● Task material
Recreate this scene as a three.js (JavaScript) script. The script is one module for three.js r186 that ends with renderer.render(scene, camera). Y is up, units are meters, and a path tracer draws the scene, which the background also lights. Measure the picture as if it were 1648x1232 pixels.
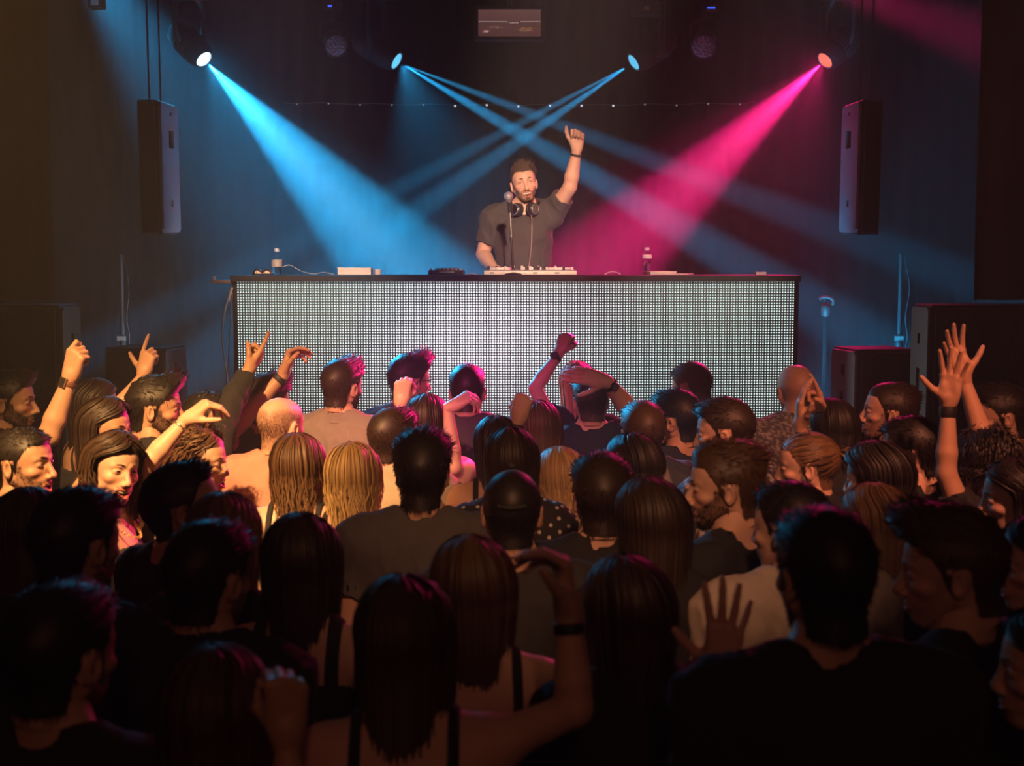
import * as THREE from 'three';
import { ImprovedNoise } from 'three/addons/math/ImprovedNoise.js';
import { RoundedBoxGeometry } from 'three/addons/geometries/RoundedBoxGeometry.js';
import { RectAreaLightUniformsLib } from 'three/addons/lights/RectAreaLightUniformsLib.js';

// ================================================================ camera, haze, lights, exposure
const scene = new THREE.Scene();
const renderer = new THREE.WebGLRenderer({ antialias: true });
renderer.toneMapping = THREE.LinearToneMapping;
renderer.toneMappingExposure = 1.0;
renderer.shadowMap.enabled = true;
RectAreaLightUniformsLib.init();
const FPX = 2200, EYE = 2.2, PITCH = Math.atan((616 - 422) / FPX);       // focal length in pixels of the 1648 x 1232 frame, horizon at row 422
const camera = new THREE.PerspectiveCamera((2 * Math.atan(616 / FPX) * 180) / Math.PI, 1648 / 1232, 0.1, 60);
camera.position.set(0, EYE, 0);
camera.rotation.set(-PITCH, 0, 0);
camera.focus = 6.6;
camera.userData.fStop = 3.6;
camera.updateMatrixWorld();
scene.background = new THREE.Color(0, 0, 0);
scene.fog = new THREE.FogExp2(new THREE.Color(0.9, 0.94, 1.0), 0.013);     // theatre haze

const v3 = (x, y, z) => new THREE.Vector3(x, y, z);
const ray = (px, py) => v3((px - 824) / FPX, -(py - 616) / FPX, -1).applyEuler(camera.rotation);
const at = (px, py, depth) => ray(px, py).multiplyScalar(depth).add(camera.position);            // a pixel at a distance along the lens axis
const atZ = (px, py, z) => { const d = ray(px, py); return d.multiplyScalar((z - camera.position.z) / d.z).add(camera.position); };
function onRay(S, px, len, near) {      // the point seen at px that lies len from S; near 1 takes the one towards the camera, -1 the far one
  const d = ray(px[0], px[1]).normalize(), t0 = S.clone().sub(camera.position).dot(d), P = d.clone().multiplyScalar(t0).add(camera.position), h = P.distanceTo(S);
  return h >= len ? P : P.addScaledVector(d, -near * Math.sqrt(len * len - h * h));
}
function spotLight(from, to, color, intensity, deg, penumbra, radius = 1) {
  const l = new THREE.SpotLight(new THREE.Color().setRGB(...color), intensity, 0, (deg * Math.PI) / 180, penumbra, 2);
  l.position.copy(from); l.target.position.copy(to); l.castShadow = true; l.shadow.radius = radius;
  l.shadow.mapSize.set(1024, 1024); l.name = 'spot';
  scene.add(l, l.target);
  return l;
}
// The lamps over the stage: where each lens stands, where it points. Every one of them gets its fixture further down.
const BLUE = [0.016, 0.4, 0.82], PINK = [0.92, 0.01, 0.17];
const BEAMS = [
  { lens: at(328, 95, 9.6), to: at(652, 440, 8.9), color: BLUE, cd: 4000, deg: 10.8, pen: 0.28, core: [0.34, 0.66, 0.8], coreK: 1000, glow: [0.75, 0.95, 1.0], glowK: 2.2, label: 'moving head lamp at the far left with a white blue beam', spill: at(800, 650, 5.9), spillK: 200, wide: [1100, 900, 4], wideK: 14, halo: [460, 350, 10.2], haloK: 60 },
  { lens: at(638, 98, 9.6), to: at(1010, 318, 9.2), color: BLUE, cd: 3100, deg: 3.6, pen: 0.5, to2: at(1100, 277, 9.3), cd2: 2200, deg2: 2.6, glow: [0.12, 0.55, 0.85], glowK: 1.3, halo: [760, 400, 10.7], haloK: 50, label: 'moving head lamp left of the ceiling screen with two narrow blue beams' },
  { lens: at(1020, 100, 9.6), to: at(650, 355, 9.2), color: BLUE, cd: 2500, deg: 3.2, pen: 0.5, to2: at(640, 303, 9.3), cd2: 2000, deg2: 2.4, glow: [0.1, 0.5, 0.8], glowK: 1.2, label: 'moving head lamp right of the ceiling screen with two narrow blue beams' },
  { lens: at(1328, 97, 9.6), to: at(958, 438, 8.95), color: PINK, cd: 2900, deg: 10.3, pen: 0.38, core: [0.95, 0.09, 0.26], coreK: 1000, glow: [1.0, 0.17, 0.1], glowK: 1.3, label: 'moving head lamp at the far right with a hot pink beam', spill: at(690, 650, 5.9), spillK: 360, wide: [500, 850, 4], wideK: 22, halo: [1180, 380, 8.8], haloK: 45 },
];
for (const b of BEAMS) {
  b.dir = b.to.clone().sub(b.lens).normalize();
  spotLight(b.lens.clone().addScaledVector(b.dir, 0.05), b.to, b.color, b.cd, b.deg, b.pen, 0.2);
  if (b.core) spotLight(b.lens.clone().addScaledVector(b.dir, 0.05), b.to, b.core, b.coreK, 5.6, 1, 0.2);
  if (b.to2) spotLight(b.lens.clone().addScaledVector(b.dir, 0.05), b.to2, b.color, b.cd2, b.deg2, b.pen, 0.2);
  if (b.spill) spotLight(b.lens.clone().addScaledVector(b.dir, 0.05), b.spill, b.color, b.spillK, 9, 0.9, 0.2);
  if (b.halo) spotLight(b.lens.clone().addScaledVector(b.dir, 0.05), at(...b.halo), b.color, b.haloK, 36, 1, 1);  // added wide spot, stands in for glow scattered around the beam
  if (b.wide) spotLight(b.lens.clone().addScaledVector(b.dir, 0.05), at(...b.wide), b.color, b.wideK, 34, 1, 2);
}
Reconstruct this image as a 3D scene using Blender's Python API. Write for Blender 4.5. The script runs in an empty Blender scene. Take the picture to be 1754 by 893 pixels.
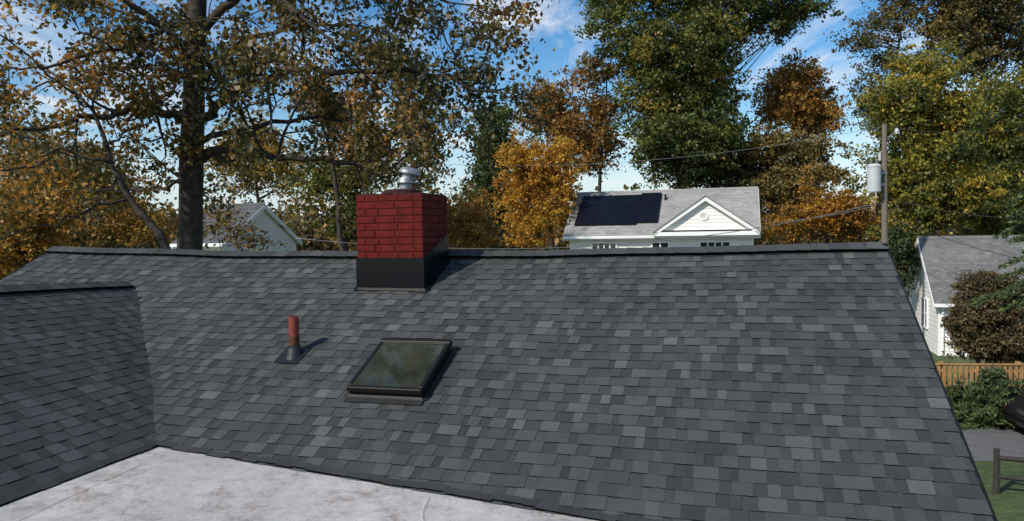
import bpy, math, random
import numpy as np
from mathutils import Vector, Matrix
R = math.radians
random.seed(7); rng = np.random.default_rng(7)
scene = bpy.context.scene; col = scene.collection
F, CX, CY = 1250., 877., 446.5
GZ = -5.0
camM = Matrix.Rotation(R(90-2.15), 3, 'X') @ Matrix.Rotation(R(-0.9), 3, 'Z')
def px(x, y, Y):
    d = camM @ Vector(((x-CX)/F, (CY-y)/F, -1)); return d*(Y/d.y)
AX, AY = .2957, .9553            # up-slope direction in plan
def W(s, t, z): return (AX*s+AY*t, AY*s-AX*t, z)

# ---------------------------------------------------------------- materials
def newmat(name):
    m = bpy.data.materials.new(name); m.use_nodes = True
    nt = m.node_tree; b = nt.nodes['Principled BSDF']
    return m, nt, b
def ramp(nt, stops, fac=None):
    n = nt.nodes.new('ShaderNodeValToRGB'); e = n.color_ramp.elements
    while len(e) < len(stops): e.new(0.5)
    for i, (p, c) in enumerate(stops):
        e[i].position = p; e[i].color = (*c, 1)
    if fac is not None: nt.links.new(fac, n.inputs[0])
    return n
def noise(nt, scale, detail=4, rough=.55, dist=0., vec=None):
    n = nt.nodes.new('ShaderNodeTexNoise'); n.inputs['Scale'].default_value = scale
    n.inputs['Detail'].default_value = detail; n.inputs['Roughness'].default_value = rough
    n.inputs['Distortion'].default_value = dist
    if vec is None:
        tc = nt.nodes.new('ShaderNodeTexCoord'); vec = tc.outputs['Object']
    nt.links.new(vec, n.inputs['Vector']); return n
def mulc(nt, a, b, fac=1., mode='MULTIPLY'):
    n = nt.nodes.new('ShaderNodeMix'); n.data_type = 'RGBA'; n.blend_type = mode
    n.inputs[0].default_value = fac
    nt.links.new(a, n.inputs[6]); nt.links.new(b, n.inputs[7]); return n.outputs[2]
def bump(nt, b, h, strength=.3, dist=.01):
    n = nt.nodes.new('ShaderNodeBump'); n.inputs['Strength'].default_value = strength
    n.inputs['Distance'].default_value = dist
    nt.links.new(h, n.inputs['Height']); nt.links.new(n.outputs[0], b.inputs['Normal'])
def mat(name, c, rough=.6, metal=0., var=.25, scale=6., bmp=0., c2=None, spec=.5):
    m, nt, b = newmat(name)
    n = noise(nt, scale, 6)
    lo = c2 if c2 else tuple(x*(1-var) for x in c)
    r = ramp(nt, [(.3, lo), (.7, c)], n.outputs['Fac'])
    nt.links.new(r.outputs[0], b.inputs['Base Color'])
    b.inputs['Roughness'].default_value = rough; b.inputs['Metallic'].default_value = metal
    b.inputs['Specular IOR Level'].default_value = spec
    if bmp: bump(nt, b, n.outputs['Fac'], bmp)
    return m
def attr(nt, name='v'):
    a = nt.nodes.new('ShaderNodeAttribute'); a.attribute_name = name; return a.outputs['Fac']
def shingle_mat(name, stops, gran=260., large=1.2, gc=.5):
    m, nt, b = newmat(name)
    r = ramp(nt, stops, attr(nt))
    g = noise(nt, gran, 3, .75); gr = ramp(nt, [(.32, (1-gc,)*3), (.68, (1+gc,)*3)], g.outputs['Fac'])
    l = noise(nt, large, 6, .65); lr = ramp(nt, [(.3, (.82, .82, .82)), (.7, (1.13, 1.13, 1.12))], l.outputs['Fac'])
    o = mulc(nt, mulc(nt, r.outputs[0], gr.outputs[0]), lr.outputs[0])
    nt.links.new(o, b.inputs['Base Color']); b.inputs['Roughness'].default_value = .9
    b.inputs['Specular IOR Level'].default_value = .12
    bump(nt, b, g.outputs['Fac'], .5, .003); return m
LF = 1.45
def leaf_mat(name, stops, trans=.35, k=1.):
    m, nt, b = newmat(name)
    stops = [(p, tuple(min(.8, x*LF*k) for x in c)) for p, c in stops]
    r = ramp(nt, stops, attr(nt))
    nt.links.new(r.outputs[0], b.inputs['Base Color']); b.inputs['Roughness'].default_value = .5
    b.inputs['Specular IOR Level'].default_value = .35
    tr = nt.nodes.new('ShaderNodeBsdfTranslucent'); nt.links.new(r.outputs[0], tr.inputs['Color'])
    mx = nt.nodes.new('ShaderNodeMixShader'); mx.inputs[0].default_value = trans
    nt.links.new(b.outputs[0], mx.inputs[1]); nt.links.new(tr.outputs[0], mx.inputs[2])
    nt.links.new(mx.outputs[0], nt.nodes['Material Output'].inputs['Surface']); return m

M = {}
M['shingle'] = shingle_mat('charcoal_shingle', [(0, (.003, .003, .003)), (.1, (.035, .038, .039)), (.5, (.053, .0575, .0585)), (.85, (.083, .0885, .088)), (1, (.104, .11, .108))])
M['shingle_far'] = shingle_mat('pale_grey_shingle', [(0, (.2, .2, .19)), (.5, (.29, .285, .27)), (1, (.37, .365, .35))], 30., .8, .25)
M['shingle_mid'] = shingle_mat('mid_grey_shingle', [(0, (.1, .1, .1)), (.5, (.15, .15, .147)), (1, (.21, .21, .2))], 30., .8, .3)
M['shingle_dark'] = shingle_mat('dark_grey_shingle', [(0, (.06, .065, .07)), (.5, (.1, .105, .11)), (1, (.14, .145, .15))], 30., .8, .3)
M['black'] = mat('black_metal', (.005, .005, .006), .28, 0., .3, 12, spec=.3)
M['vent'] = mat('black_vent_plastic', (.004, .004, .004), .9, spec=.1)
M['bronze'] = mat('dark_bronze_metal', (.014, .013, .012), .4, .1, .3, 9, spec=.3)
M['apron'] = mat('grey_brown_flashing', (.024, .024, .023), .6, .2, .35, 10)
M['galv'] = mat('galvanised_metal', (.36, .37, .38), .5, .6, .5, 14)
M['rubber'] = mat('black_rubber', (.012, .013, .015), .45, 0, .3, 10)
M['whitewall'] = mat('white_siding', (.82, .8, .75), .6, 0, .08, 1.5)
M['creamwall'] = mat('cream_siding', (.55, .53, .46), .6, 0, .1, 1.5)
M['trim'] = mat('white_trim', (.84, .84, .82), .5, 0, .06, 4)
M['darkwood'] = mat('dark_rail_wood', (.04, .034, .028), .85, 0, .5, 10, .3)
M['fencewood'] = mat('golden_fence_wood', (.42, .24, .09), .8, 0, .45, 5)
M['polewood'] = mat('pole_wood', (.2, .165, .13), .9, 0, .5, 14, .4)
M['transformer'] = mat('grey_tank_paint', (.5, .52, .53), .4, 0, .15, 5)
M['wire'] = mat('wire_black', (.02, .02, .02), .6)
M['wirelight'] = mat('wire_grey', (.2, .2, .2), .5)
M['bark'] = mat('bark', (.065, .05, .038), .95, 0, .75, 9, .8)
M['barkpale'] = mat('pale_bark', (.12, .1, .08), .95, 0, .6, 7, .8)
M['asphalt'] = mat('asphalt', (.13, .13, .132), .9, 0, .3, 3)
M['carpaint'] = mat('black_car_paint', (.012, .012, .016), .2, 0, .2, 3)
M['tyre'] = mat('tyre_rubber', (.015, .015, .015), .9, 0, .2, 8)
M['rimmetal'] = mat('wheel_rim_metal', (.4, .4, .42), .35, .8, .2, 8)
M['lamp'] = mat('lamp_plastic_red', (.2, .012, .012), .2, 0, .2, 8)
m, nt, b = newmat('red_painted_brick')
n1 = noise(nt, 9, 6, .65); n2 = noise(nt, 70, 4, .7)
r1 = ramp(nt, [(.25, (.05, .0065, .005)), (.5, (.11, .0085, .006)), (.8, (.16, .015, .011))], n1.outputs['Fac'])
r2 = ramp(nt, [(.3, (.6, .6, .6)), (.6, (1.12, 1.12, 1.12))], n2.outputs['Fac'])
nt.links.new(mulc(nt, r1.outputs[0], r2.outputs[0]), b.inputs['Base Color'])
b.inputs['Roughness'].default_value = .7; b.inputs['Specular IOR Level'].default_value = .15; bump(nt, b, n2.outputs['Fac'], .9, .01); M['brick'] = m
M['mortar'] = mat('red_painted_mortar', (.07, .007, .006), .8, 0, .4, 20, spec=.15)
M['crown'] = mat('dark_red_crown', (.05, .014, .012), .8, 0, .7, 20, spec=.2)
m, nt, b = newmat('rusty_red_pipe')
n1 = noise(nt, 30, 6, .7)
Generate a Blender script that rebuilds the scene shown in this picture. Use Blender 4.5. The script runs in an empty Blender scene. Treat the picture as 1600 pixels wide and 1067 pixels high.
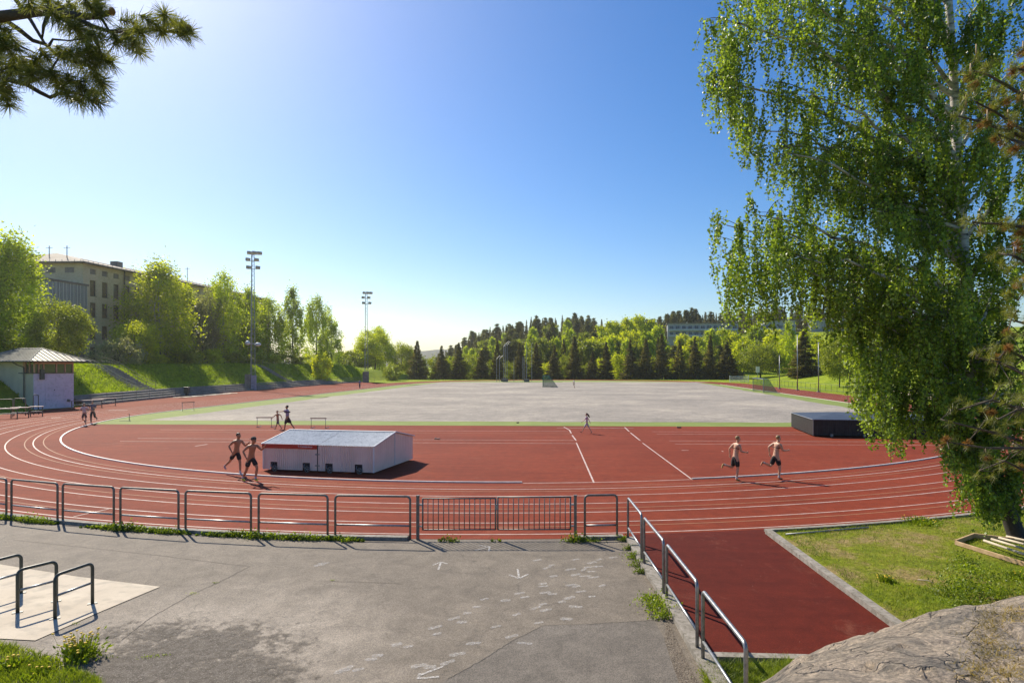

● Required task
Which lines contain the word "renderer"? Copy each of them.

● Answer to the problem
Recreate this scene as a three.js (JavaScript) script. The script is one module for three.js r186 that ends with renderer.render(scene, camera). Y is up, units are meters, and a path tracer draws the scene, which the background also lights. Measure the picture as if it were 1648x1232 pixels.
const renderer = new THREE.WebGLRenderer({ antialias: true });
renderer.toneMapping = THREE.LinearToneMapping;
renderer.toneMappingExposure = 1.0;
renderer.shadowMap.enabled = true;